Re: [css3-multicol] column overflow

On Oct 16, 2008, at 3:44 PM, Robert O'Callahan wrote:

> On Fri, Oct 17, 2008 at 8:50 AM, Håkon Wium Lie <howcome@opera.com>  
> wrote:
> Also sprach David Hyatt:
>
>  > Let's say you had way more text in your example, such that you  
> had 3
>  > tiny columns and 24 more columns in the current implementations  
> (all
>  > spilling out horizontally).
>  >
>  > Are you proposing that those 24 extra columns would be stacked
>  > vertically in 8 overflowing rows of 3?
>
> Yes.
>
>  > I think this would be ideal, since I could hit "page down"
>  > scrolling and read each "column page."
>
> Indeed.
>
> It's worth trying, and fairly easy to implement.
>
> One issue is that normally, when you scroll down by a page, Firefox  
> (and I think other apps) scrolls down by a little less than the full  
> page height so that some content that was at the bottom of the  
> previous page is visible at the top of the new page --- this gives  
> users some retained context. So if you do the obvious thing, say  
> html { height:100%; column-width:20em; }, repeated page-down will  
> not put the column tops at a constant offset from the viewport top.  
> We could special-case the page down amount for, say, scrollable  
> elements that use columns and the viewport when the root element is  
> using columns, but that's not a perfect solution.
>
> In general, when you want to put columns on an element that isn't  
> the only child of a scrollable container, I think this is not going  
> to work all that well. I don't know what would, but that's a problem  
> I'd really like to solve.

Yeah that's a good point that there could be other unrelated content  
overflowing (like positioned descendants).

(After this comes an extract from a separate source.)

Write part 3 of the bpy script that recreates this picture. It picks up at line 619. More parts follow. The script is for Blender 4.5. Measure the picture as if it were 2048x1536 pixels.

I dislike the idea of adding to overflow-x and overflow-y to supply  
new overflow mechanisms.  To me the values of overflow-x/-y are not  
about what specific type of overflow mechanism should be used, but  
just about whether the overflow is visible, invisible, reachable via  
an automatically appearing/disappearing overflow mechanism, or  
reachable via an overflow mechanism that is always present.

That the overflow mechanism happens to be a scrollbar is really the  
issue, so maybe what's needed is a new CSS property that describes  
more explicitly what the overflow mechanism should be.